Il gruppo tedesco ribaltò sulla Svizzera le accuse, affermando che i problemi al fegato erano stati contratti in hotel, ma l’ipotesi cadde subito; il titolare dell’albergo non ebbe difficoltà nel dimostrare che nessun altro aveva avuto problemi di salute. Poco credibile anche la giustificazione che le fialette contenessero glucosio e vitamina C, sostanze che non avevano bisogno di iniezioni per essere assunte. Nel 1954 non esistevano strategie per scoprire e combattere il doping e i fatti ci dicono che ad oggi nessuno ha portato prove concrete dell’uso di farmaci illeciti da parte dei tedeschi.
La consegna della coppa alla Germania (cr. Estadio Wikimedia commons)
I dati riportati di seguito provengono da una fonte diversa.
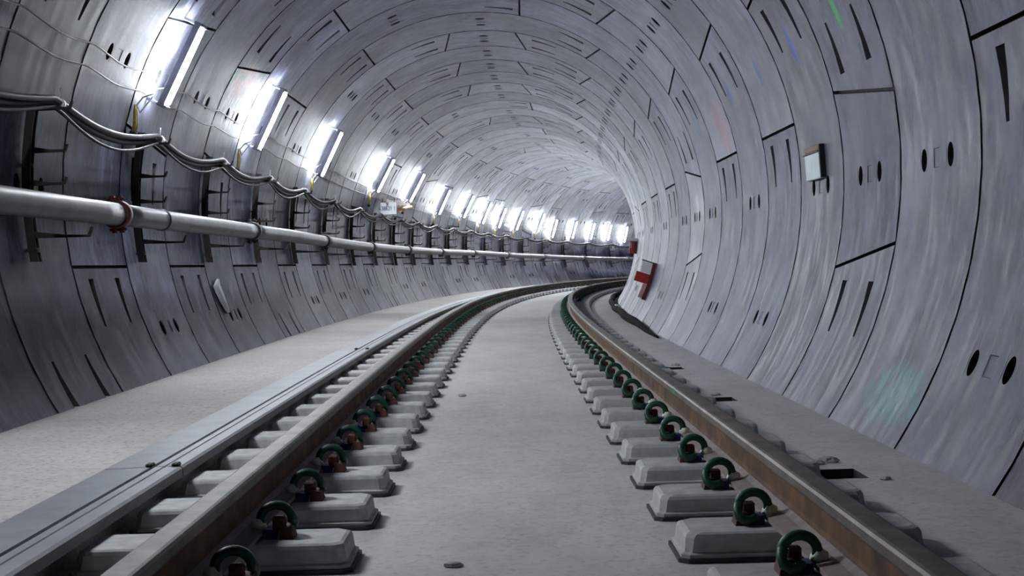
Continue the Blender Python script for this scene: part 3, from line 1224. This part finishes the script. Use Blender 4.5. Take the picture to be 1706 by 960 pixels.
# ------------------------------------------------------------------ sign plate and the red tape above it
sm = wall_matrix(24.6, 164.8, .15)
p_ = frame(24.6)[0]
o_ = W3(24.6, 165.0, .17)
sgm = Matrix.Translation(o_) @ Matrix.Rotation(-p_, 4, 'Z') @ Matrix.Rotation(R_(90 - 4), 4, 'X')
sign = empty('distance_sign', 'white sign plate with dark violet digits hanging above the cables on the left wall', 'sign', sgm)
mb = MB()
mb.box(-.135, .135, -.10, .10, -.006, .0, .002)
plate = mb.build('plate', M['white'], sign)
mb = MB()
mb.box(-.155, -.137, -.02, .0, -.02, .0, .0)
mb.tube([(-.10, .098, -.004), (-.10, .16, -.03), (-.10, .19, -.10)], .005, 6)
mb.tube([(.10, .098, -.004), (.10, .16, -.03), (.10, .19, -.10)], .005, 6)
mb.build('hanger', M['wireblack'], sign)
cu = bpy.data.curves.new('digits', 'FONT')
cu.body = '38621 1'
cu.size = .098
cu.extrude = .001
cu.offset = .0022
cu.align_x = 'CENTER'
cu.align_y = 'CENTER'
tmp = bpy.data.objects.new('tmp', cu)
col.objects.link(tmp)
dg = bpy.context.evaluated_depsgraph_get()
me = bpy.data.meshes.new_from_object(tmp.evaluated_get(dg))
bpy.data.objects.remove(tmp)
w_ = max(v.co.x for v in me.vertices) - min(v.co.x for v in me.vertices)
for v in me.vertices:
    v.co.x *= .225 / w_
me.materials.clear()
me.materials.append(M['print'])
dgo = bpy.data.objects.new('digits', me)
col.objects.link(dgo)
dgo.parent = plate
dgo.location = (0, -.004, .0012)

tp = MB()
rs = []
for i in range(13):
    u = i / 12
    s = 24.3 + 2.9 * u
    a, b = 160.9 - 1.2 * u + .5 * math.sin(u * 9), 163.2 - 1.5 * u + .4 * math.sin(u * 7)
    rs.append([W3(s, a, .14), W3(s, b, .145), W3(s + .01, b, .152), W3(s + .01, a, .147)])
tp.rings(rs)
o = tp.build('warning_tape', M['redtape'], None, W3(24.3, 162, .14))
o.location = W3(24.3, 162, .14)
tag(o, 'red and white warning tape stretched between two lamps above the white sign', 'tape')
mb = MB()
mb.tube([W3(25.9, 164.3, .16), W3(26.5, 163.2, .17), W3(27.0, 161.8, .17), W3(27.4, 161.4, .16)], [.03, .034, .034, .03], 6)
o = mb.build('orange_strap', M['orange'], None, W3(25.9, 164, .16))
o.location = W3(25.9, 164, .16)
tag(o, 'short orange strap hanging just right of the white sign', 'strap')

# white sheet hanging on the lower left wall
mb = MB()
a_, b_ = [], []
for (s0, s1, th) in ((12.30, 12.40, 193.4), (12.08, 12.38, 195.0), (12.10, 12.42, 196.6), (12.16, 12.42, 198.8), (12.22, 12.40, 200.6), (12.27, 12.37, 201.2)):
    a_.append([W3(s0, th, .012), W3((s0 + s1) / 2, th, .022), W3(s1, th, .010), W3(s1, th, .008), W3((s0 + s1) / 2, th, .020), W3(s0, th, .010)])
mb.rings(a_)
o = mb.build('plastic_sheet', M['white'], None, W3(12.2, 197, .01))
o.location = W3(12.2, 197, .01)
tag(o, 'narrow white plastic sheet stuck to the lower left wall below the pipe', 'sheet')

# ------------------------------------------------------------------ right wall: board, red fixtures, hose
bm = wall_matrix(9.0, 3.0)
bd = empty('wall_board', 'small pale mint board box with black edge and brown top on the right wall', 'box', bm)
# on the right wall local x = along the track, y points down the wall, z inwards
mb = MB()
mb.box(-.15, .26, -.055, .105, .004, .034, .004)
mb.build('face_panel', M['mint'], bd)
mb = MB()
mb.box(-.175, -.150, -.10, .10, .0, .034, .003)
mb.build('edge_frame', M['black'], bd)
mb = MB()
mb.box(-.15, .24, -.100, -.064, .0, .036, .004)
mb.build('top_rail', M['brown'], bd)
mb = MB()
mb.box(-.15, .30, -.063, -.055, .0, .040, .001)
mb.build('slot', M['black'], bd)

b1 = wall_matrix(19.45, -19.5)
rb = empty('red_bracket', 'red steel bracket with a white label panel standing on the lower right wall', 'bracket', b1)


def wyr(th, c):
    return (c - th) * R_(1) * RT


def curved_box(mb, x0, x1, tha, thb, z0, z1, c):
    rs = []
    for i in range(5):
        th = tha + (thb - tha) * i / 4
        y = wyr(th, c)
        zc = wz(y)
        rs.append([(x0, y, zc + z0), (x1, y, zc + z0), (x1, y, zc + z1), (x0, y, zc + z1)])
    mb.rings(rs)


mb = MB()
curved_box(mb, -.02, .02, -13.2, -26.4, .0, .05, -19.5)
mb.build('post', M['darkred'], rb)
mb = MB()
curved_box(mb, -.006, .012, -13.7, -17.5, .05, .185, -19.5)
mb.build('label_panel', M['white'], rb)
mb = MB()
curved_box(mb, -.012, .03, -17.6, -21.0, .05, .235, -19.5)
mb.build('red_panel', M['red'], rb)
mb = MB()
curved_box(mb, -.006, .012, -21.1, -26.0, .05, .105, -19.5)
mb.build('lower_panel', M['pinkish'], rb)
mb = MB()
curved_box(mb, -.02, .03, -13.25, -13.6, .0, .20, -19.5)
mb.build('top_edge', M['black'], rb)

b2 = wall_matrix(26.0, -5.6)
rx = empty('red_box', 'small red box with white top on the right wall where it turns out of sight', 'box', b2)
mb = MB()
mb.box(-.04, .04, -.09, .13, .0, .05, .004)
mb.build('side_plate', M['darkred'], rx)
mb = MB()
mb.box(-.03, .08, -.09, .13, .05, .13, .004)
mb.build('body', M['red'], rx)
mb = MB()
mb.box(-.05, .09, -.14, -.092, .0, .17, .004)
mb.build('lid', M['white'], rx)
mb = MB()
mb.box(-.036, -.030, -.06, .04, .095, .125, .001)
mb.build('label_strip', M['pinkish'], rx)

mb = MB()
hp = []
s = 14.8
rad = []
while s < 47:
    l = RWALL_F - .07 - .012 * math.sin(s * 1.7) - (.02 if s > 18 else .02 * (s - 14.8) / 3.2)
    r = .05 if s > 18 else .010 + .04 * (s - 14.8) / 3.2
    hp.append(P3(s, l, ZF + r + .002))
    rad.append(r)
    s += .3
mb.tube(hp, rad, 10)
e = empty('drain_hose', 'black hose lying along the foot of the right wall round the bend', 'hose', Matrix.Translation(hp[0]))
mb.build('hose_body', M['hose'], e, hp[0])
mb = MB()
mb.tube([P3(22.6, RWALL_F - .075, ZF + .054), P3(23.3, RWALL_F - .075, ZF + .054)], .056, 10)
o = mb.build('white_clamp', M['tie'], e, hp[0])

# crumbs of concrete on the slab
rk = random.Random(11)
CR = [(3.87, -.166, .018), (8.9, -.288, .02), (5.62, 1.21, .03), (5.58, 1.16, .022), (5.15, 1.31, .016), (8.5, 1.19, .02), (10.95, 1.24, .022)]
names = ['chip of concrete lying between the rails close to the camera', 'chip of concrete lying between the rails near the left sleeper ends',
         'pale lump of rubble behind the first open pit right of the track', 'smaller pale lump of rubble beside the first open pit',
         'thin crumb of rubble in front of the first open pit right of the track', 'crumb of rubble behind the second open pit right of the track',
         'crumb of rubble behind the third open pit right of the track']
for (s, l, r), lab in zip(CR, names):
    mb = MB()
    rs = []
    for k, (zz, q) in enumerate(((0, .8), (.25, 1.0), (.6, .75), (.8, .3))):
        rs.append([Vector((r * q * (1 + rk.uniform(-.25, .25)) * math.cos(2 * math.pi * j / 7) * 1.5, r * q * (1 + rk.uniform(-.25, .25)) * math.sin(2 * math.pi * j / 7), zz * r)) for j in range(7)])
    mb.rings(rs)
    o = mb.build('stone_chip', M['block'])
    o.matrix_world = track_matrix(s, l, ZF + .0005)
    tag(o, lab, 'stone')
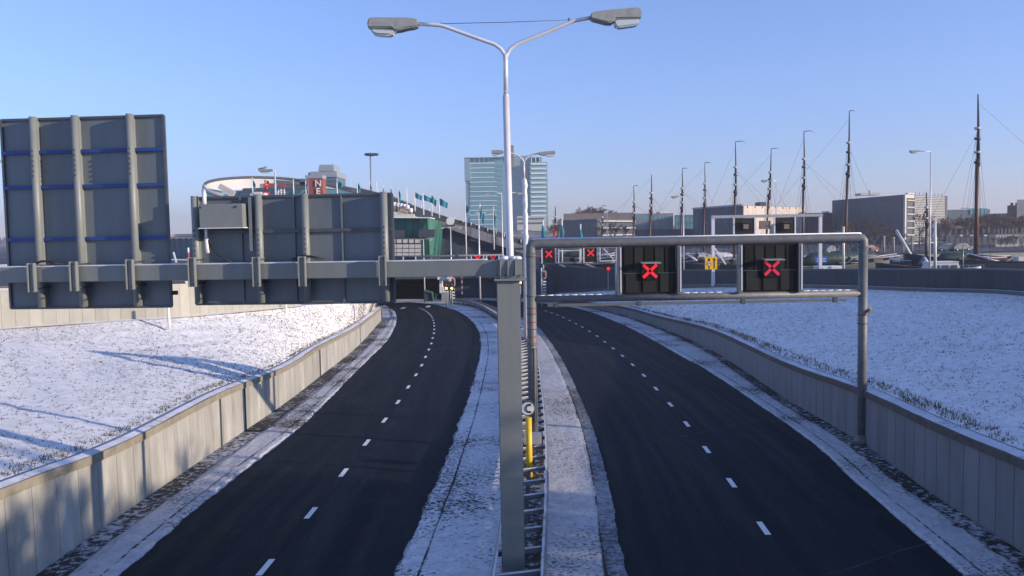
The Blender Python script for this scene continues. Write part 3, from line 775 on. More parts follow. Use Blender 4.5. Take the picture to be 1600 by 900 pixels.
# ------------------------------------------------------------------ street lamps
def lamp_head(parent, body, lens, Y, wd, tip=1):
    for prof, nm, mt, ww in ((body, 'lamp_head', 'lamp_shell', wd), (lens, 'lens', 'lamp_lens', wd*.8)):
        mb = MB(); pr = [P(a, b_, Y) + Vector((0, ww/2, 0)) for a, b_ in prof]
        mb.prism(pr, (0,-ww,0)); o = mb.build(nm, mt, parent, bevel=wd*.09 if nm == 'lamp_head' else wd*.12, fixn=True); parent2 = o
        if nm == 'lamp_head': head = o
        else:
            o.parent = head; o.matrix_parent_inverse = head.matrix_parent_inverse.copy() if False else Matrix.Identity(4)
YL = 21.0
bx = X(797.5, YL, 420)
l1 = thing('street_lamp', 'tall white double-armed street lamp right behind the grey column', 'street lamp', (bx, YL, zr(YL)))
topz = Zp(790, 152, YL)
mb = MB(); tp = P(790.5, 150, YL); mb.tube([(bx, YL, zr(YL)), tuple(P(797,400,YL)), tuple(tp)], [.105,.09,.078], 16); mb.tube([tp, tp+Vector((0,0,.04))], [.078,.055], 16); mb.build('pole', 'lamp_pole', l1)
mb = MB(); mb.tube([tp, P(790,100,YL), P(789.7,84,YL)], .056, 14)
for py in (120, 143): mb.tube([P(789,py,YL-.08), P(791.5,py,YL+.04)], .02, 6)
mb.build('upper_pole', 'lamp_pole', l1)
armL = [P(*p, YL) for p in ((789.5,96),(788.5,86),(783,77),(773,69.5),(735,56),(698,42.5),(688,39.5),(675,38.5),(654,37.5))]
armR = [P(*p, YL) for p in ((790.5,96),(791.5,86),(797,76),(808,68.5),(850,52),(888,36),(897,32.5),(908,30.5),(924,27.5))]
for am in (armL, armR): mb = MB(); mb.tube(am, .045, 12); mb.build('arm', 'lamp_pole', l1)
mb = MB(); mb.tube([P(689.5,37,YL), P(790,34.8,YL), P(892,31,YL)], .008, 5); mb.tube([P(689,40,YL), P(689,35.5,YL)], .02, 6); mb.tube([P(889,35,YL), P(889,28.5,YL)], .02, 6); mb.build('stay_wire', 'steel_dark', l1)
def heads(parent, Y, wd, s=1.0, offs=None, left=True, right=True):
    bl_ = [(577,29.5),(634,29.5),(650,31),(654.5,35),(654.5,41),(650,44.5),(636,46.5),(626,49.5),(617,50),(613,46),(577,46),(575,42)]
    ll_ = [(579,46),(621,47),(618,54),(612,57.5),(590,56.5),(582,53)]
    br_ = [(924,22),(930,20),(965,16.5),(997,13.5),(999.5,16),(1002,27),(999,31),(962,31.5),(958,37),(950,38.5),(932,34),(923,31.5),(921,27)]
    lr_ = [(958,36),(962,31.5),(999,30),(996,40),(992,41.5),(966,45),(962,44)]
    def T(q): return [offs(a, b_) for a, b_ in q] if offs else q
    if left: lamp_head(parent, T(bl_), T(ll_), Y, wd)
    if right: lamp_head(parent, T(br_), T(lr_), Y, wd)
heads(l1, YL, .36)
# second double lamp on the median
Y2 = 60.0; k2 = .236
def o2(a, b_): return (819.5+(a-790)*k2, 243.5+(b_-90)*k2+ (3 if True else 0) + .0*(a))
b2 = X(821, Y2, 480)
l2 = thing('street_lamp', 'smaller double-armed street lamp with a snow-crusted pole, second along the median', 'street lamp', (b2, Y2, zr(Y2)))
mb = MB(); mb.tube([P(818.5,252,Y2), P(819,278,Y2)], .07, 10); mb.tube([P(819,278,Y2)]+[P(820+.02*(y-300)+(.5 if i%2 else -.3), y, Y2) for i, y in enumerate(range(282,380,8))]+[Vector((b2,Y2,zr(Y2)))], [.09]+[.17+.025*math.sin(i*1.9) for i in range(13)]+[.17], 12); mb.build('pole', 'lamp_pole', l2)
for am in (((818.5,254),(816.5,249),(811,244),(804,240.5),(797,239.3),(787,238.7)), ((818.5,254),(821,249),(826,244),(832,241),(838,240.5),(842,239.5))):
    mb = MB(); mb.tube([P(*p, Y2) for p in am], .05, 8); mb.build('arm', 'lamp_pole', l2)
def mapbox(src, dst):
    (a0,b0,a1,b1), (c0,d0,c1,d1) = src, dst
    return lambda a, b_: (c0+(a-a0)/(a1-a0)*(c1-c0), d0+(b_-b0)/(b1-b0)*(d1-d0))
heads(l2, Y2, .36, offs=mapbox((575,29,655,58), (768,234.5,787,244.5)), right=False)
heads(l2, Y2, .36, offs=mapbox((921,13,1002,45), (840,235.5,868,245.5)), left=False)
def t_lamp(px, pyb, pyt, lx, rx, D, label, basez=None, hw=.22, hh=2.2, cat='street lamp', single=False, tint_='lamp_pole', r=.07, headw=None):
    """small lamp: pole with flat heads at px positions lx and rx"""
    b0 = P(px, pyb, D); z0 = basez if basez is not None else b0.z
    t_ = thing('street_lamp', label, cat, (b0.x, D, z0))
    tp = P(px, pyt, D); tp.x = b0.x
    mb = MB(); mb.tube([(b0.x, D, z0), tuple(tp)], [r, r*.6], 8); mb.build('pole', tint_, t_)
    for a in (lx, rx):
        if a is None: continue
        hd = P(a, pyt, D); hd.z = tp.z
        sgn = 1 if hd.x > tp.x else -1; hl = headw or min(.9, abs(hd.x-tp.x)*.6)
        mb = MB(); mb.tube([tp, Vector((hd.x-sgn*hl*.9, D, tp.z+.08))], .035, 6); mb.build('arm', tint_, t_)
        mb = MB(); x_ = hd.x-sgn*hl
        pr = [Vector((x_, D+hw/2, tp.z+.02)), Vector((x_+sgn*hl*.4, D+hw/2, tp.z-.05)), Vector((hd.x, D+hw/2, tp.z)), Vector((hd.x, D+hw/2, tp.z+(.13 if hw > .3 else .09))), Vector((x_, D+hw/2, tp.z+(.12 if hw > .3 else .08)))]
        mb.prism(pr, (0,-hw,0)); h_ = mb.build('lamp_head', 'lamp_shell', t_, fixn=True)
        mb = MB(); mb.prism([Vector((x_+sgn*hl*.35, D+hw*.35, tp.z-.05)), Vector((hd.x-sgn*.04, D+hw*.35, tp.z-.01)), Vector((hd.x-sgn*hl*.15, D+hw*.35, tp.z-.12)), Vector((x_+sgn*hl*.45, D+hw*.35, tp.z-.15))], (0,-hw*.7,0)); o = mb.build('lens', 'lamp_lens', t_, fixn=True)
        o.parent = h_; o.matrix_parent_inverse = Matrix.Identity(4)
    return t_
t_lamp(787, 478, 302, 757, 817, 95, 'double street lamp third along the median, heads left and right of the tall white pole', zr(95), r=.09)
t_lamp(750.5, 472.5, 333, 728, 771, 103, 'double street lamp with a pale pole just left of the column, beside the bent barrier', zr(103), r=.11)
t_lamp(706, 452, 355.5, 688.5, 723, 110, 'T-shaped double street lamp in front of the dark museum wall', zr(110), r=.1)
t_lamp(663.5, 455, 374, 657.5, 676.5, 108, 'short T-shaped street lamp in front of the green copper wall', zr(108), r=.09)
t_lamp(436.5, 470, 267, 405, None, 62, 'single-armed street lamp rising behind the wide sign board, a gull on its head', -4.6, r=.08, headw=1.0, hw=.5)
t_lamp(-14, 470, 253, 3, None, 60, 'street lamp head at the left picture edge beside the tall sign', -4.6, headw=.9)
t_lamp(1452.5, 418, 237, 1422, None, 80, 'single-armed white street lamp in front of the pale slatted building', -6, r=.09, headw=.8, hw=.4)
t_lamp(1213, 430, 283, 1190, None, 88, 'single-armed street lamp beside the leaning mast', -6, r=.06, headw=.7, hw=.35)
t_lamp(1068.5, 440, 308, 1049, None, 92, 'single-armed street lamp left of the small square gantry', -6, r=.07, headw=.8, hw=.35)
t_lamp(950, 440, 327, 930, None, 118, 'street lamp with one head in front of the brown apartment block', -6, r=.06, headw=.9, hw=.35)
# the gull
gp = P(411, 263.5, 62)
gl = MB(); gl.sphere(gp, .13, 8, (1.7,.8,.8)); gl.sphere(gp+Vector((.17,0,.10)), .07, 8); gl.tube([gp+Vector((.22,0,.1)), gp+Vector((.33,0,.08))], [.025,.005], 5); gl.tube([gp-Vector((.15,0,0)), gp-Vector((.36,0,-.02))], [.07,.02], 6)
gl.tube([gp-Vector((0,.03,.08)), gp-Vector((0,.03,.2))], .012, 4)
tag(gl.build('gull', 'facade_grey'), 'gull standing on the lamp head behind the wide sign board', 'bird')
# high mast light
hm = thing('high_mast_light', 'thin high mast with a ring of floodlights above the museum roof', 'floodlight mast', (X(580,150,300),150,-5.2))
mb = MB(); a = P(580.5,302,150); mb.tube([(a.x,150,-5.2), (a.x,150,Zp(580,240,150))], [.3,.14], 8); mb.build('pole', 'galvanised', hm)
for k in range(8):
    an = k*math.pi/4; c = P(580.5,241.5,150); mb = MB(); mb.box((c.x+math.cos(an)*.9-.28, 150+math.sin(an)*.9-.28, c.z-.15), (c.x+math.cos(an)*.9+.28, 150+math.sin(an)*.9+.28, c.z+.18)); mb.tube([c, c+Vector((math.cos(an)*.7, math.sin(an)*.7, 0))], .05, 4); mb.build('floodlight', 'steel_dark', hm)

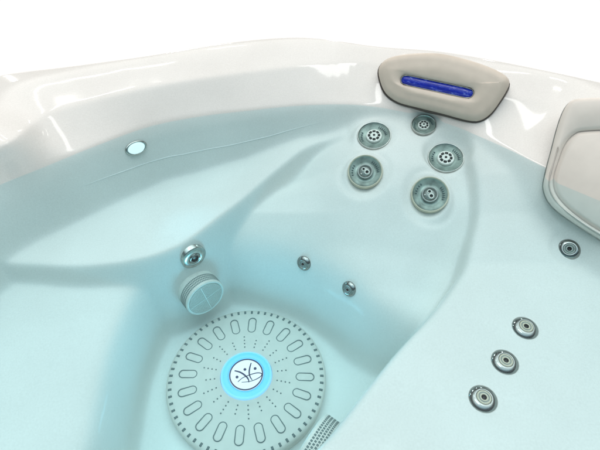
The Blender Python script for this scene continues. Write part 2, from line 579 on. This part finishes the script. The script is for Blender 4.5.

Uno studio degli anni dieci di questo secolo condotto in ambito universitario sul doping nello sport tedesco – non solo il calcio – non è arrivato a conclusioni univoche incontrando anzi ostilità, come riferiva in un servizio “Der Spiegel”. In Italia a schierarsi con i tedeschi è stato un gigante del giornalismo sportivo, Gianni Brera, che nella sua “Storia critica del calcio italiano” scriveva: “La loro vittoria aveva sorpreso troppa gente per non sembrare anche un furto. Sullo slancio di quella, però, i tedeschi seppero mirabilmente restare alla ribalta del calcio mondiale. Andassero dunque pianino, i malevoli e gli invidiosi, a pigliarli per ladri di titoli”.